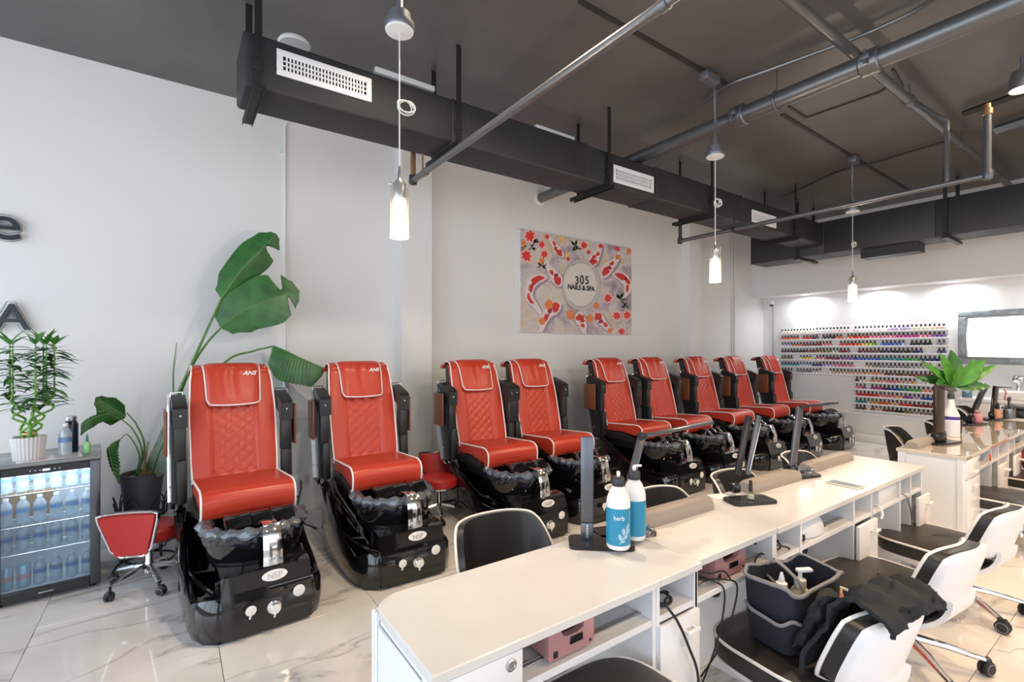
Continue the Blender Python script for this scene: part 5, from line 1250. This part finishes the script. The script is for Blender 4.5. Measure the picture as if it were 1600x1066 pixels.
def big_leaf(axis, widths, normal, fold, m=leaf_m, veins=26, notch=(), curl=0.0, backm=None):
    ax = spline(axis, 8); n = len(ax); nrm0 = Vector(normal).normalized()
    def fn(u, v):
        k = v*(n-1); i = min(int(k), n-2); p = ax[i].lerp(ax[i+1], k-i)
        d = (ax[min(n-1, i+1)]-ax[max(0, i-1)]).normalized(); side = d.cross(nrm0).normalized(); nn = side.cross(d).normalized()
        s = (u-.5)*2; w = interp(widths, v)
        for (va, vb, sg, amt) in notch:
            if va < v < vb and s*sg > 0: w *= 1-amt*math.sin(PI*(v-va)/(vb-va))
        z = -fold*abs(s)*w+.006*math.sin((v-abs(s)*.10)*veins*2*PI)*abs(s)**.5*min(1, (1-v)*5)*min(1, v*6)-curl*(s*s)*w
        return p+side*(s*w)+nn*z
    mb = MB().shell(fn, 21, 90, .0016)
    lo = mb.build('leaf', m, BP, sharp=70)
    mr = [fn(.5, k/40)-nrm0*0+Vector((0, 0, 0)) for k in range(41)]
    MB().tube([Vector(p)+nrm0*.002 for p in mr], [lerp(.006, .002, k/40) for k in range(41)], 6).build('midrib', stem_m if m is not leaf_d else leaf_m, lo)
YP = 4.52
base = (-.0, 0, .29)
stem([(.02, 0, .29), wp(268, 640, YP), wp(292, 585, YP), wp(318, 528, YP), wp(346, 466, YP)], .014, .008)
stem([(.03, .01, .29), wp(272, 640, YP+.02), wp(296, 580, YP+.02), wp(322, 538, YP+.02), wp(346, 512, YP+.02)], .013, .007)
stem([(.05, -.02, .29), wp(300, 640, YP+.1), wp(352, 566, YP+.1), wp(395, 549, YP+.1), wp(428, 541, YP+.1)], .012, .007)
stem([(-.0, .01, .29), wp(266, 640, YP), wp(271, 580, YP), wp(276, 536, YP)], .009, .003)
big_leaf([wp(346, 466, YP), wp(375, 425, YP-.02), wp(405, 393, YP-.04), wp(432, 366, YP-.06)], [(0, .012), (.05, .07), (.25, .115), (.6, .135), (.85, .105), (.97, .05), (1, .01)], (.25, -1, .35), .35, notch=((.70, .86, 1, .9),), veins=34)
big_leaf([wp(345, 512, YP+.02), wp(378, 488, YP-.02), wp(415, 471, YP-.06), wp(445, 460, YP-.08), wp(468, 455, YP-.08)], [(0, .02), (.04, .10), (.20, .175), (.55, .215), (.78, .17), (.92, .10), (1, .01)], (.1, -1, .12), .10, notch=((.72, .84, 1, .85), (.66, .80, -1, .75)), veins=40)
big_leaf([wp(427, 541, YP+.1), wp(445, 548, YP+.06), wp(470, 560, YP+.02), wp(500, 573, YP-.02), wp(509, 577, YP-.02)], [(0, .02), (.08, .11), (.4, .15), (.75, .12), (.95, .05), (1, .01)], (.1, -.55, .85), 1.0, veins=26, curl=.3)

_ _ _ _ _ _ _

What you are asked to do –
Using the material above, return every line exactly as it appears, minus the pictures.

Task output –
Continue the Blender Python script for this scene: part 5, from line 1250. This part finishes the script. The script is for Blender 4.5. Measure the picture as if it were 1600x1066 pixels.
def big_leaf(axis, widths, normal, fold, m=leaf_m, veins=26, notch=(), curl=0.0, backm=None):
    ax = spline(axis, 8); n = len(ax); nrm0 = Vector(normal).normalized()
    def fn(u, v):
        k = v*(n-1); i = min(int(k), n-2); p = ax[i].lerp(ax[i+1], k-i)
        d = (ax[min(n-1, i+1)]-ax[max(0, i-1)]).normalized(); side = d.cross(nrm0).normalized(); nn = side.cross(d).normalized()
        s = (u-.5)*2; w = interp(widths, v)
        for (va, vb, sg, amt) in notch:
            if va < v < vb and s*sg > 0: w *= 1-amt*math.sin(PI*(v-va)/(vb-va))
        z = -fold*abs(s)*w+.006*math.sin((v-abs(s)*.10)*veins*2*PI)*abs(s)**.5*min(1, (1-v)*5)*min(1, v*6)-curl*(s*s)*w
        return p+side*(s*w)+nn*z
    mb = MB().shell(fn, 21, 90, .0016)
    lo = mb.build('leaf', m, BP, sharp=70)
    mr = [fn(.5, k/40)-nrm0*0+Vector((0, 0, 0)) for k in range(41)]
    MB().tube([Vector(p)+nrm0*.002 for p in mr], [lerp(.006, .002, k/40) for k in range(41)], 6).build('midrib', stem_m if m is not leaf_d else leaf_m, lo)
YP = 4.52
base = (-.0, 0, .29)
stem([(.02, 0, .29), wp(268, 640, YP), wp(292, 585, YP), wp(318, 528, YP), wp(346, 466, YP)], .014, .008)
stem([(.03, .01, .29), wp(272, 640, YP+.02), wp(296, 580, YP+.02), wp(322, 538, YP+.02), wp(346, 512, YP+.02)], .013, .007)
stem([(.05, -.02, .29), wp(300, 640, YP+.1), wp(352, 566, YP+.1), wp(395, 549, YP+.1), wp(428, 541, YP+.1)], .012, .007)
stem([(-.0, .01, .29), wp(266, 640, YP), wp(271, 580, YP), wp(276, 536, YP)], .009, .003)
big_leaf([wp(346, 466, YP), wp(375, 425, YP-.02), wp(405, 393, YP-.04), wp(432, 366, YP-.06)], [(0, .012), (.05, .07), (.25, .115), (.6, .135), (.85, .105), (.97, .05), (1, .01)], (.25, -1, .35), .35, notch=((.70, .86, 1, .9),), veins=34)
big_leaf([wp(345, 512, YP+.02), wp(378, 488, YP-.02), wp(415, 471, YP-.06), wp(445, 460, YP-.08), wp(468, 455, YP-.08)], [(0, .02), (.04, .10), (.20, .175), (.55, .215), (.78, .17), (.92, .10), (1, .01)], (.1, -1, .12), .10, notch=((.72, .84, 1, .85), (.66, .80, -1, .75)), veins=40)
big_leaf([wp(427, 541, YP+.1), wp(445, 548, YP+.06), wp(470, 560, YP+.02), wp(500, 573, YP-.02), wp(509, 577, YP-.02)], [(0, .02), (.08, .11), (.4, .15), (.75, .12), (.95, .05), (1, .01)], (.1, -.55, .85), 1.0, veins=26, curl=.3)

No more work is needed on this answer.